Stop Owning Things in Prison
Why detachment from your prison environment is necessary
If I told you I was willing to die for something, you would imagine that something meant everything to me, right? Even if it just meant a Hell of a lot to me, it might as well mean everything because it will cost me everything if I were to die for it.
Many people are willing to die for things like their loved ones, their country, their beliefs, or even just their fellow man. Dying for any of these things is seen as honorable. In prison, however, people frequently die over the TV of all things (something they don’t even own).
Dying over a disagreement about which channel everyone in the dayroom is going to watch is not honorable. The problem with going to prison is that being forced to live somewhere for a long time makes you more and more accustomed to it as time passes. This is an inevitable effect of incarceration.

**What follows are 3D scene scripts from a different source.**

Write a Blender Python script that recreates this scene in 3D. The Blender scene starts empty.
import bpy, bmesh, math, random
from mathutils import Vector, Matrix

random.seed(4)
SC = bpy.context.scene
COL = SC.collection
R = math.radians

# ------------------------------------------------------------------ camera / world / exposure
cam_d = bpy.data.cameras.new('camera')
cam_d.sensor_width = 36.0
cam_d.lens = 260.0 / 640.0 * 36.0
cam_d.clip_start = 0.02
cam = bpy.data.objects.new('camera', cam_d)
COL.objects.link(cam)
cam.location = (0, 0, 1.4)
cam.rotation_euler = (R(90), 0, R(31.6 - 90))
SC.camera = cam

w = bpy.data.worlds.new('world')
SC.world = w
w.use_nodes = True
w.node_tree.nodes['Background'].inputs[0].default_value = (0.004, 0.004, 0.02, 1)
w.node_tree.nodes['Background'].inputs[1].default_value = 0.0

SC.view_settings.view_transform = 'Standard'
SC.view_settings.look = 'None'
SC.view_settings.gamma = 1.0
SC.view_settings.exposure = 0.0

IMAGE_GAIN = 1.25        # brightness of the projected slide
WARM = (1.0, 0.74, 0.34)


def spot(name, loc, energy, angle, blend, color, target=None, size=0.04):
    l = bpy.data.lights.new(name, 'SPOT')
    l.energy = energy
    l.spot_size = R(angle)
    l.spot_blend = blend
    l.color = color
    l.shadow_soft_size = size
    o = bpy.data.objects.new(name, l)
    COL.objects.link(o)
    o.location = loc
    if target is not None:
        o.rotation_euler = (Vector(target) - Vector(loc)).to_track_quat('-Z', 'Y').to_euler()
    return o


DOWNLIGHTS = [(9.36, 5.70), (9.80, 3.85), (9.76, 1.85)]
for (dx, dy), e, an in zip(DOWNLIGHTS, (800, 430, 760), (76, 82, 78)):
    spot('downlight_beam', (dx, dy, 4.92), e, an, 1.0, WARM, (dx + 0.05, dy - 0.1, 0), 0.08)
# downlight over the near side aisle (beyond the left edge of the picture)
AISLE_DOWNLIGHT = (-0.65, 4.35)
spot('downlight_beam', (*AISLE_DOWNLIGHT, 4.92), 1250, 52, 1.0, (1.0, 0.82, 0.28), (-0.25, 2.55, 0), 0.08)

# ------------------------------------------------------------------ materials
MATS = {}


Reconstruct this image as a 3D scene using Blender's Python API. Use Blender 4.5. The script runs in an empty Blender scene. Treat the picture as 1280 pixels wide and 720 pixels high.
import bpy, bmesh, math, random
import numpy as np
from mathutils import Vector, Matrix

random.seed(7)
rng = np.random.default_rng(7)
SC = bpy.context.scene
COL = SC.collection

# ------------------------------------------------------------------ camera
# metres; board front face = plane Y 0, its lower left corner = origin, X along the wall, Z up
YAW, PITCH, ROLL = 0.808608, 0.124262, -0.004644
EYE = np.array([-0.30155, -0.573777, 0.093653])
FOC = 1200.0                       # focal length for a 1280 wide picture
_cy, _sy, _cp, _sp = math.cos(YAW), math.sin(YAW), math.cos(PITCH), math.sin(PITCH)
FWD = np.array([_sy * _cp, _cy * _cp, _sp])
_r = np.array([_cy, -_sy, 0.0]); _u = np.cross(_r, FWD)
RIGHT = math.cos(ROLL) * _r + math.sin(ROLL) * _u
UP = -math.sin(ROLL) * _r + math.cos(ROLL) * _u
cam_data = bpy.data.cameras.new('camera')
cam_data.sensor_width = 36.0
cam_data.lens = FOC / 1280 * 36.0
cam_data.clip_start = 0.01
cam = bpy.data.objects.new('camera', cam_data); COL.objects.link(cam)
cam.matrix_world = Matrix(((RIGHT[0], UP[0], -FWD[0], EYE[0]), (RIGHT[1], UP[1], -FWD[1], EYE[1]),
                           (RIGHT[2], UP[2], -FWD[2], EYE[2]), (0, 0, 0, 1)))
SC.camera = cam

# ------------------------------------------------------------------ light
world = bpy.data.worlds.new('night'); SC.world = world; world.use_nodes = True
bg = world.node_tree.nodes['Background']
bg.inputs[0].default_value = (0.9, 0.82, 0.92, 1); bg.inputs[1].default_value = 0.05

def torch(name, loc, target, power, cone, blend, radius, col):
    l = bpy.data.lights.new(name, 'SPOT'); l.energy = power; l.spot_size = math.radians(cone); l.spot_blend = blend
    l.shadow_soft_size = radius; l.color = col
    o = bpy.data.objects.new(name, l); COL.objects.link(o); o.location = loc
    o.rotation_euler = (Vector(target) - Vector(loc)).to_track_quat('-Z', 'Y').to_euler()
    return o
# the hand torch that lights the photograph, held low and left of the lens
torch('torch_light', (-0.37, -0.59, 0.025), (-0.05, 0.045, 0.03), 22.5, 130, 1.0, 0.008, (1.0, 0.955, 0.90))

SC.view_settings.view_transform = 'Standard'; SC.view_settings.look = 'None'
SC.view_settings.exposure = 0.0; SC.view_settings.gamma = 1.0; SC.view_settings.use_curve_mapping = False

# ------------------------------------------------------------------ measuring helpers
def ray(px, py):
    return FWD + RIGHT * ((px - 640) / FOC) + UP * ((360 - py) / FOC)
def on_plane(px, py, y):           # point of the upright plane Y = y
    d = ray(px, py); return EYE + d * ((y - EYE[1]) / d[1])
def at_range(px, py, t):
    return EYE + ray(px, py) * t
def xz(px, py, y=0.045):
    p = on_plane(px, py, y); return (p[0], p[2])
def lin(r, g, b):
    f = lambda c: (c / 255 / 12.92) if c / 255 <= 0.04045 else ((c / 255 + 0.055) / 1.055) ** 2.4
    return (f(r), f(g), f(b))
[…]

Human beings adapt to their environments even when they have no say in them. It doesn’t matter if you don’t want to be there — you’re there. So you adapt. When a person winds up in prison and begins turning that prison into a home, it’s not uncommon for him to start owning things like the TV as if it actually belongs to him.
Just like other peoples’ hearts can be found in the things they are willing to die for, his heart can be found in the most insignificant of things that make up his prison world. He disperses so many pieces of his heart into the prison around him, there’s none left for the outside world. Because his heart is so invested into these things, he better be prepared to lose it all for every last one of them.
He doesn’t even acknowledge that he loves prison, through his actions and behaviors, far more than he loves the world.
If the average man were placed in a prison for a week, he would not be getting into lethal arguments over the TV or his radio or a fan or anything like that. He probably wouldn’t even be very concerned about forfeiting his meals on the last few days since he knew he would be going back home soon to reclaim all of his luxuries.
He wouldn’t be inclined to risk it all over such trivial matters because his decisions would be directed by the inevitable effect that being fresh-from-the-free-world has on a person.
In that situation, your real home is still fresh on your mind and knowing that you will be returning home soon keeps it fresh on your mind so you act accordingly — like someone who actually wants to make it back home.
This is why murders are not nearly as common in the county jail, because most people in jail will only be there for days, weeks, or months. Every aspect of the world is still fresh on their minds so that, occasionally, they still feel an imaginary buzzing on their upper leg where their phone used to rest in their pocket. They wake up expecting to see the interior of their bedroom instead of the interior of a cell . They still have something to lose and they know it, so they act accordingly.
But years of being in a real prison make it to where the free world is anything but fresh on your mind. The whole world becomes a distant memory that grows more distant by the day. You’ve forgotten important details about your old life and your mind has involuntarily blurred many aspects of your past. Now the only world that feels real to you is your prison world. This is the state of existence that causes people to act according to a sensation that there is nothing left to lose.
Institutionalization — a term used by prisoners to refer to when an inmate has grown so comfortable with prison he now sees it as his home — is hugely influenced by time. Some say that if you do 20 years, you will most certainly be institutionalized when you get out. Some say even 1 year will do it. Either way, being institutionalized when you get out makes staying out almost impossible.
This is why it is so important to begin detaching yourself from the prison environment you’ve grown accustomed to before it’s too late.
There was a superstitious saying I heard that said if you wrote your name on the wall of a prison, then you would end up coming back there in the future. Well, something that is far less superstitious (to such an extent that one might even consider betting on it), would be to say that if one invests his emotions into his surrounding prison by psychologically writing his name all over it, then he is more likely to come back than the man whose wildest desires are invested in the free world.
It’s like they say, “Home is where the heart is.” And for some, that’s an 8-by-10 foot brick bathroom that you share with another man. Yes, I know. It is a horrific thought.
The person behind bars must truly know himself in order to know how he will behave in the free world. He has to know what he is willing to fight for. It can no longer be something he doesn’t own. It can no longer be something he uses to make a status statement to others. It can no longer be something that jeopardizes everything he used to love before the world slowly faded away from him. He has to fight for things that are actually worth fighting for.
He has to redistribute the pieces of his heart. When he removes his heart from all that is a dishonorable investment, he needs to invest his heart in all that is honorable on the other side of those walls. Those walls were used to define his rightful place in this world. They caged him in like a trapped animal with no understanding of the world still moving right along without him, but what was on the other side should’ve been no secret.
What’s on the other side of those walls is whatever in the world you want for yourself so long as you have the courage to take it and the wisdom to keep it.
Home is where we build a future. It is where we feel most comfortable; most at ease.
If you don’t want prison to become your permanent residence, stop treating it like it is. It might be a little hard at first, but it really is that simple.